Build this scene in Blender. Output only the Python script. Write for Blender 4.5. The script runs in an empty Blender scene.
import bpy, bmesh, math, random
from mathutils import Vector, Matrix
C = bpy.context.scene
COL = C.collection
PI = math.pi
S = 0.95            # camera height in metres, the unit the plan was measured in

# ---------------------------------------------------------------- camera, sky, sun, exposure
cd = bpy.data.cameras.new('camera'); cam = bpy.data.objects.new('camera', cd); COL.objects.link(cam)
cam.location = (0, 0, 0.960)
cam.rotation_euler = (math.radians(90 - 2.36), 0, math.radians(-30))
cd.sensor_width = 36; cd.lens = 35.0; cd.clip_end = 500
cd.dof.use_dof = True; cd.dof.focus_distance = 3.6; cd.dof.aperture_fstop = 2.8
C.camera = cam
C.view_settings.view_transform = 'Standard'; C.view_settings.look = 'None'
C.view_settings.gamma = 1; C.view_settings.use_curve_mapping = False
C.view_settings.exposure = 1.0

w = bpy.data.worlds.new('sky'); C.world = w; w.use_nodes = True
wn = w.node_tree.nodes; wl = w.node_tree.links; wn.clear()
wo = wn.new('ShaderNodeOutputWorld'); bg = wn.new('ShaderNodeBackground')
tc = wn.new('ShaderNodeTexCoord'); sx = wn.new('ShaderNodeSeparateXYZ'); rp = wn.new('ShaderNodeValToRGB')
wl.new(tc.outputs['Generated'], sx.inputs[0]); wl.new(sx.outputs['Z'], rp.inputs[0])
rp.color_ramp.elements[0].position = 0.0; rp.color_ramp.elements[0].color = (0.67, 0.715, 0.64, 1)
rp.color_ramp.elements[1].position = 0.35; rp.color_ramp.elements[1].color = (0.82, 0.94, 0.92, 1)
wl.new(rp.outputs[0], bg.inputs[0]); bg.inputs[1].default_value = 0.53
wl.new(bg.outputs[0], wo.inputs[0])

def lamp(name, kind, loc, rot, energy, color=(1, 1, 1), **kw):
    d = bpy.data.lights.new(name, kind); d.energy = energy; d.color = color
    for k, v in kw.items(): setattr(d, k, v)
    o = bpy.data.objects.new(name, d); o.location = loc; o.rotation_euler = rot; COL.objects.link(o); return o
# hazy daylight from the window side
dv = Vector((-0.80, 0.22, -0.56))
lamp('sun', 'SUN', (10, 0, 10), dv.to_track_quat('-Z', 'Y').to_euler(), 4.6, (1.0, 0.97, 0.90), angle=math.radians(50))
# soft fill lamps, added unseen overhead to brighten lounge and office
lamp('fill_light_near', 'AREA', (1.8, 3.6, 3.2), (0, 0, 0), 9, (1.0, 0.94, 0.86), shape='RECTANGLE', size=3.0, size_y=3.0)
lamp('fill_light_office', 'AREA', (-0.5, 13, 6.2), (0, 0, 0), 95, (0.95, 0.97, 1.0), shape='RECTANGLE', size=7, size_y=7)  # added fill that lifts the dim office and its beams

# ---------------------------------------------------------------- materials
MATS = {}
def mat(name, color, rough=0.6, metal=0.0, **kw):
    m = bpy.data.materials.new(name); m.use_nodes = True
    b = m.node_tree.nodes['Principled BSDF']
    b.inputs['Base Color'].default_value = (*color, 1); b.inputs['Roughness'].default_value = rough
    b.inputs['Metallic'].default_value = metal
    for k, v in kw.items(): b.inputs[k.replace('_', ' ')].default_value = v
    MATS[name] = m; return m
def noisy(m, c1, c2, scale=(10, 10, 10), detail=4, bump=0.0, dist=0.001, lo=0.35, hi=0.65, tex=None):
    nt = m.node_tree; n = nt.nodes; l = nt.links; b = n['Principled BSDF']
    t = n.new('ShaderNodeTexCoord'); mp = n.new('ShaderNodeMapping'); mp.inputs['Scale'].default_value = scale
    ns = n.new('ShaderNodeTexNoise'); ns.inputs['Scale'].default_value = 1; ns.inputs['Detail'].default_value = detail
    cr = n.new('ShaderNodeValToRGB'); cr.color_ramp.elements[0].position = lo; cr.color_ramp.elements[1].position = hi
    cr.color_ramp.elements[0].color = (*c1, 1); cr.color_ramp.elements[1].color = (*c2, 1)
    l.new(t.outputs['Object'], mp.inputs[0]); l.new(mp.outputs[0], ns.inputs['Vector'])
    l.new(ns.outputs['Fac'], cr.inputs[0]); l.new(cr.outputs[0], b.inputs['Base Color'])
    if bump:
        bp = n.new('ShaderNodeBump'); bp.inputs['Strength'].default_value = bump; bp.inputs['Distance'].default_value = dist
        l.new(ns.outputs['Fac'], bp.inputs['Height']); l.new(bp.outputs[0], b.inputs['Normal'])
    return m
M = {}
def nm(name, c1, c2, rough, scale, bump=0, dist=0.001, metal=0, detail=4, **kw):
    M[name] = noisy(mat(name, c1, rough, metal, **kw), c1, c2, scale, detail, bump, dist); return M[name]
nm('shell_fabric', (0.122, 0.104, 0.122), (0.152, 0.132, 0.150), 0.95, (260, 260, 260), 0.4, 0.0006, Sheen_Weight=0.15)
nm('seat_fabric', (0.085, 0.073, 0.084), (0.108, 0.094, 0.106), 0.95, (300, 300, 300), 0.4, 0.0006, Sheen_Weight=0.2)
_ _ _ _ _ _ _
SHORT PROBLEM = Lines from the beginning of the data above through the line containing "C.view_settings.exposure = 1.0" are to be returned exactly, and no others.

WRITTEN RESPONSE =
Build this scene in Blender. Output only the Python script. Write for Blender 4.5. The script runs in an empty Blender scene.
import bpy, bmesh, math, random
from mathutils import Vector, Matrix
C = bpy.context.scene
COL = C.collection
PI = math.pi
S = 0.95            # camera height in metres, the unit the plan was measured in

# ---------------------------------------------------------------- camera, sky, sun, exposure
cd = bpy.data.cameras.new('camera'); cam = bpy.data.objects.new('camera', cd); COL.objects.link(cam)
cam.location = (0, 0, 0.960)
cam.rotation_euler = (math.radians(90 - 2.36), 0, math.radians(-30))
cd.sensor_width = 36; cd.lens = 35.0; cd.clip_end = 500
cd.dof.use_dof = True; cd.dof.focus_distance = 3.6; cd.dof.aperture_fstop = 2.8
C.camera = cam
C.view_settings.view_transform = 'Standard'; C.view_settings.look = 'None'
C.view_settings.gamma = 1; C.view_settings.use_curve_mapping = False
C.view_settings.exposure = 1.0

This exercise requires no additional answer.